I collected paperbacks for the covers, and even read what was inside. Frank Frazetta assumed demigod status, and was the object of dozens of copies in oil pastel. This was before the Ballantine editions, so his paintings were only available on book covers. No musty second-hand paperback pile went unturned. Around the same time, Barry Smith's Conan and Bemi Wrightson's Swamp Thing meant going into drugstores where I wouldn't run into anyone I knew, buying kid's comics too far into adolescence.
Around that time I read The Lord of the Rings, first The Two Towers, and then The Return of the King. It seemed that everyone who started the first volume never got any further, as it was by far the most borrowed of the three. I had to wait months to get it. The real spark came from the calendars, which showed me that it could be illustrated. I went through the Hildebrandt calendar, doing my own versions of the same scenes. Mercifully, none of these have survived, although there is a very dusty box under a bed somewhere...
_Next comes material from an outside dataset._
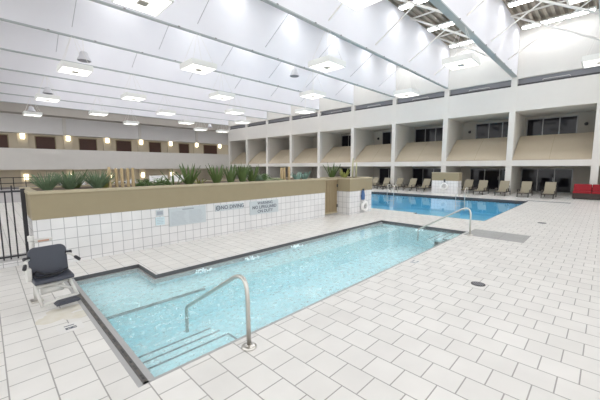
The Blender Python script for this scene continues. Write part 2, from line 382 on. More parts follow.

A year after graduating from high school, I was in a college in Strasbourg, France, and the following year in the Ecole des Arts Decoratifs.
The first year was spent not understanding much, the second at odds with what I did manage to understand, and the third eager to get out, although in retrospect I certainly owe whatever clarity of thought I possess to the patience of the professor of Illustration.
Otherwise, my first years in Europe were a constant overdose on all forms of art and architecture, everything being simultaneously ancient and novel. All that catching up to do. Nothing I did from those years has survived, thank goodness, as scrupulously put it all in the trash at term end before heading back home to the summer job that would pay next year's fees. The only exception must be “The Lieutenant of the Black Tower of Barad-dûr”, which, if not my first published piece, must certainly be the earliest.
It seems to me that a lot of my early commissions were nightmares - political cartoons, magazine illustrations, comics, animated films, advertising - starting one cover seven times, redoing sketches so many times there was nothing of mine left in them, wondering just how the devil I’d ended up in this profession. In the attic there is a huge box taped very tightly shut and marked DO NOT OPEN (EVER!!!) in wide-tip felt pen. I honestly feel no real urge to do so.
The other day we took a friend to visit the Castle of Chillon. It's easy enough to find the spot to stand in my grandmother's drawing. I wonder if we ever really make any choices of our own - so many years and miles to end up in a picture that was always there on the wall.